Da questo fatto reale prende spunto questo romanzo*, il primo libro di Chiara Clini, membro della nostra chiesa di Venezia e rappresentante della scuola domenicale nel Consiglio di chiesa. La trama si svolge dall’intreccio delle voci alterne in prima persona di tre personaggi: Jacopo, un veneziano ebreo rifugiato che lavora alla Bbc nei programmi per l’Italia; Harriet, una giovane inglese impiegata negli uffici del Ministero dove si svolgono indagini e interrogatori, madre nubile che per difendersi dai pregiudizi finge un inesistente marito prigioniero di guerra; Wolf, imbarcato sul sommergibile tedesco che pattuglia le acque intorno alla Scozia, un giovane maestro di campagna senza particolari idee politiche.
Jacopo viene arrestato e per un ritardo accidentale i documenti della Bbc che garantirebbero per lui non arrivano in tempo per salvarlo dalla prigionia; Harriet lo incontra nell’ufficio dove si trova lei stessa a interrogarlo, e fra i due si crea, nonostante la situazione, una forte attrazione dapprima negata. Quando Harriet riceve finalmente i documenti, il suo senso di giustizia la spinge a tentare il possibile per salvarlo dalla deportazione, ma continui intoppi burocratici glielo impediscono; e la stessa determinazione la spinge a cercarlo a tutti i costi fra i superstiti del naufragio, in un una serie di viaggi che sono anche un percorso di maturazione.
La voce di Wolf forma un contrappunto alla vicenda dei due personaggi principali: non è un nazista convinto ma non prende una posizione contro il nazismo; è però capace di criticare ingiustizie ed errori, e le posizioni estreme, come il fanatismo del comandante.
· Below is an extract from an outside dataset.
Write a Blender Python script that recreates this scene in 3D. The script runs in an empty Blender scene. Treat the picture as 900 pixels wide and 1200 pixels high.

In un certo senso anche lui è una vittima, e sue sono le parole di chiusura del romanzo: “Quando finirà questa guerra?”.
L’autrice racconta senza giudicare esplicitamente. Il giudizio è implicito nei fatti narrati, come l’implacabilità del comandante del sommergibile che vede le navi che farà silurare solo come mezzi per conquistare un primato fra i suoi colleghi; come l’odio viscerale che spinge i militari nazisti a continuare a tormentare gli ebrei perfino nel campo di prigionia. Il libro è però anche una implicita requisitoria verso la contaminazione morale della guerra, che fa venire a galla il lato peggiore anche di chi è dalla parte giusta: come i ragazzi londinesi che tirano sassi agli immigrati italiani del loro quartiere, frequentati fino a pochi giorni prima; come la trascuratezza del capo di Harriet, che condanna tanti alla deportazione in maniera superficiale, anche senza analizzare sufficientemente la loro situazione. E d’altra parte fa emergere anche i lati umani di chi è dalla parte sbagliata: le riflessioni pensierose di Wolf, le parole del suo compagno che tenta di opporsi agli eccessi del comandante.
Va segnalata la mole di ricerche storiche effettuate, che hanno permesso all’autrice di inserire, in modo quasi casuale, piccoli particolari che permettono ai lettori di rivivere il particolare clima di quel periodo tragico.
* C. Clini, L’ultima crociera. Segrate, Piemme, 2024, pp. 368, euro 18,90.